A line passing through the point P(a, $$\theta$$) makes an acute angle $$\alpha$$ with the positive x-axis. Let this line be rotated about the point P through an angle $$\frac{\alpha}{2}$$ in the clock-wise direction. If in the new position, the slope of the line is $$2 - \sqrt{3}$$ and its distance from the origin is $$\frac{1}{\sqrt{2}}$$, then the value of $$3a^2\tan^2\alpha - 2\sqrt{3}$$ is

The first position of the line is through the point $$P(a,0)$$ and makes an acute angle $$\alpha$$ with the positive $$x$$-axis, so its slope is $$m_1=\tan\alpha$$.

The line is then rotated clockwise about $$P$$ through $$\dfrac{\alpha}{2}$$.
Clockwise rotation decreases the inclination, hence the new angle with the $$x$$-axis is $$\alpha-\dfrac{\alpha}{2}= \dfrac{\alpha}{2}$$.
Therefore the slope of the new line is $$m_2=\tan\!\left(\dfrac{\alpha}{2}\right)$$.

Given that in this new position the slope equals $$2-\sqrt{3}$$, we have
$$\tan\!\left(\dfrac{\alpha}{2}\right)=2-\sqrt{3}$$ $$-(1)$$

Formula used: the double-angle identity for tangent,
$$\tan\alpha=\dfrac{2\tan\!\left(\dfrac{\alpha}{2}\right)}{1-\tan^2\!\left(\dfrac{\alpha}{2}\right)}$$ $$-(2)$$

Substituting $$\tan\!\left(\dfrac{\alpha}{2}\right)=2-\sqrt{3}$$ into $$(2)$$:
Numerator $$=2(2-\sqrt{3})=4-2\sqrt{3}$$
Denominator $$=1-(2-\sqrt{3})^{2}=1-\left(7-4\sqrt{3}\right)=4\sqrt{3}-6$$.

Thus
$$\tan\alpha=\dfrac{4-2\sqrt{3}}{4\sqrt{3}-6} =\dfrac{2-\sqrt{3}}{\sqrt{3}(2-\sqrt{3})} =\dfrac{1}{\sqrt{3}}$$.

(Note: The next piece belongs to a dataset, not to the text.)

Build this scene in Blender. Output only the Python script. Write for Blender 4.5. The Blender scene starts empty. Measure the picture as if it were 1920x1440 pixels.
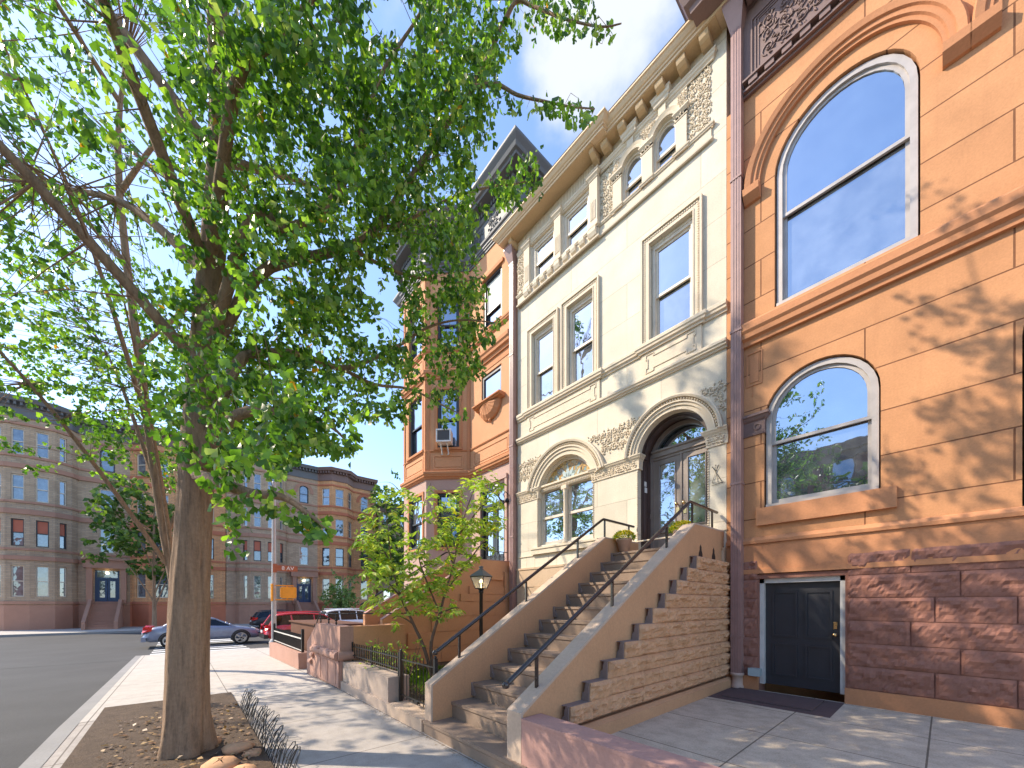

Since $$\alpha$$ is acute, $$\alpha=30^{\circ}$$ and
$$\tan^{2}\alpha=\dfrac{1}{3}$$ $$-(3)$$

Equation of the new line (slope $$2-\sqrt{3}$$, passing through $$P(a,0)$$):
$$y=(2-\sqrt{3})(x-a)\;\;\Longrightarrow\;\;(2-\sqrt{3})x - y - a(2-\sqrt{3})=0$$.

For a line $$Ax+By+C=0$$, the perpendicular distance from the origin $$(0,0)$$ is
$$d=\dfrac{|C|}{\sqrt{A^{2}+B^{2}}}$$.

Here $$A=2-\sqrt{3},\,B=-1,\,C=-a(2-\sqrt{3})$$, so
$$d=\dfrac{|a|(2-\sqrt{3})}{\sqrt{(2-\sqrt{3})^{2}+1}}$$.

Given distance $$d=\dfrac{1}{\sqrt{2}}$$, we get
$$\dfrac{a^{2}(2-\sqrt{3})^{2}}{(2-\sqrt{3})^{2}+1}=\dfrac{1}{2}$$.

Let $$t=2-\sqrt{3}\;(\,t^{2}=7-4\sqrt{3}\,)$$. Then
$$a^{2}=\dfrac{\dfrac12\bigl(1+t^{2}\bigr)}{t^{2}} =\dfrac12\cdot\dfrac{1+7-4\sqrt{3}}{t^{2}} =\dfrac12\cdot\dfrac{8-4\sqrt{3}}{t^{2}} =\dfrac{2(2-\sqrt{3})}{t^{2}} =\dfrac{2t}{t^{2}} =\dfrac{2}{t}$$.

Since $$t=2-\sqrt{3}$$,
$$a^{2}=\dfrac{2}{2-\sqrt{3}} =2\cdot\dfrac{2+\sqrt{3}}{(2-\sqrt{3})(2+\sqrt{3})} =2(2+\sqrt{3}) =4+2\sqrt{3}$$ $$-(4)$$

Required expression:
$$3a^{2}\tan^{2}\alpha-2\sqrt{3} =3a^{2}\cdot\dfrac{1}{3}-2\sqrt{3} =a^{2}-2\sqrt{3}$$ (using $$(3)$$).

Using $$(4)$$,
$$a^{2}-2\sqrt{3}=(4+2\sqrt{3})-2\sqrt{3}=4.$$

Therefore, $$3a^{2}\tan^{2}\alpha-2\sqrt{3}=4$$, which corresponds to Option A.